I stopped the bike and by happy coincidence there was a restaurant right across the road where we took shelter from the wind after parking the bike securely to make sure it would not be blown onto its side by the wind. With a cup of coffee and Wi-Fi to check the forecast, we studied our options, which turned out to be rather limited. Nat squarely refused to get on the bike again, so we could not brave it and go on to try to ride through the windy bit and the storm ahead and neither could we go back to Omiš to spend the day there in the hope that the following day conditions would be better. So we sipped our coffee and waited for almost two hours.

When the wind finally died down we rode on until we found the first road inland – we were heading for the motorway and away from the coast road in an attempt to escape the wind.

It worked, there was almost no wind there, but the moment we had collected the ticket from the toll booth and were pulling onto the motorway, the skies opened and the wraith of God fell upon us in the form of a deluge. We stopped at the first service station we found, but our supposedly water proof gear was already soaked halfway through. We spent another two hours there, watching the rain fall and other miserable bikers come and go while we chatted to a Dutch guy who had friends in MotoGP.

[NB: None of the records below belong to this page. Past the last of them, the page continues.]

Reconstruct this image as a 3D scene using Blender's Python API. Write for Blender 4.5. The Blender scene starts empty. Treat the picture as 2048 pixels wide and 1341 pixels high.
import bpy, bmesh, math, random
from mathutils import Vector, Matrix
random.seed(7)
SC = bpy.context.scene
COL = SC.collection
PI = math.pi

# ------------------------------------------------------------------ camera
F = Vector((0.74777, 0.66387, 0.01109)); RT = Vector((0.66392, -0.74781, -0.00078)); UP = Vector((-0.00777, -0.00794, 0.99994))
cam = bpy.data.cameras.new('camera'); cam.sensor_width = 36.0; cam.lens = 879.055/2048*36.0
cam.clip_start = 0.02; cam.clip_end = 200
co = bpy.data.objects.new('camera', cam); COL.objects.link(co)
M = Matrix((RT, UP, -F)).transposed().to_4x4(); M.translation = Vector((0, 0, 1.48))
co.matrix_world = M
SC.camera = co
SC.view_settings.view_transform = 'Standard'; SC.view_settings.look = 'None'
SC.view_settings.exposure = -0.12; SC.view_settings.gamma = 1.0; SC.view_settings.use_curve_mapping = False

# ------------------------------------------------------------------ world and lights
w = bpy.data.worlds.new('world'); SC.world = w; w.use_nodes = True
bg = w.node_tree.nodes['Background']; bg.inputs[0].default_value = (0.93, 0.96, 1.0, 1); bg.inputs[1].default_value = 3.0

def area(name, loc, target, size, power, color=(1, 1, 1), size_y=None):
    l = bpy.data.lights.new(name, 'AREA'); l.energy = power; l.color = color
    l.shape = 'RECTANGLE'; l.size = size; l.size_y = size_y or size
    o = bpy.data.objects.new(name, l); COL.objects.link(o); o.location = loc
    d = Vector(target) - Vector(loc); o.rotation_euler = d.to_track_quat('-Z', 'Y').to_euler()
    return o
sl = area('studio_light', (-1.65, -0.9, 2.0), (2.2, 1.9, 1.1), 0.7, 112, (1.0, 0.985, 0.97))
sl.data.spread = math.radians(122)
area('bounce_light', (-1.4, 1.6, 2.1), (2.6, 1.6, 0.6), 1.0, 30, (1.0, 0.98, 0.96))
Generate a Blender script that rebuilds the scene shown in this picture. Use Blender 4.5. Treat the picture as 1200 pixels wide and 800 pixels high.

20160806064306Seeing that thing were not going to change anytime soon, we hit the road again and to our delight conditions improved a bit by the time the motorway ended in Ploče and we started heading down the coast again towards Dubrovnik.

We were more than halfway there, the rain had stopped and the wind too, but it was too soon to claim victory – there was one more obstacle to overcome. The region of Dalmatia, which comprises more than half the total lenght of the Croatian coast and at the southern tip of which Dubrovnik is located, is actually cut in two by a small Bosnian corridor that gives that country access to the Adriatic sea. This means that to get there you have to cross a border into a non-EU country, ride for about 10km and then cross another border back into Croatia. If you think this is a hassle, you are right. Now add to that thought the fact that we kkare talking about a narrow two-way coast road that cuts through all towns and villages and which is the only way to get to southern Dalmatia. In the midst of the high summer season.

Our friend Josep had told us that he had spent three hours to get through the border, but we were not expecting to find traffic completely stopped 20km from the border. O n top of that, it started raining again, so I did not think twice and did the only thing I could do – change onto the opposite lane and ride towards incoming traffic. For 20km I rode on the wrong side of the road, pulling in between stopped cars when something big was coming the other way, like a coach or a lorry (or a police van), and then for 10km more in Bosnia, where the traffic jam continued because there was another border to cross down the road. Had I not done that we might still be waiting there stuck in traffic and soaking through and through.

Just before crossing the border back into Croatia we stopped at a Bosnian petrol station to honour the tradition of getting a country sticker for the bike, which has to start earning them. It was the second this trip, the first one having been obtained in Croatia that morning.

For the last 30km before Dubrovnik both the weather and the traffic finally cleared, even though the strong winds made an unwelcome return. We finally made it to our guesthouse at almost 19:00, got the cases off the bike and went for a night visit of the old town.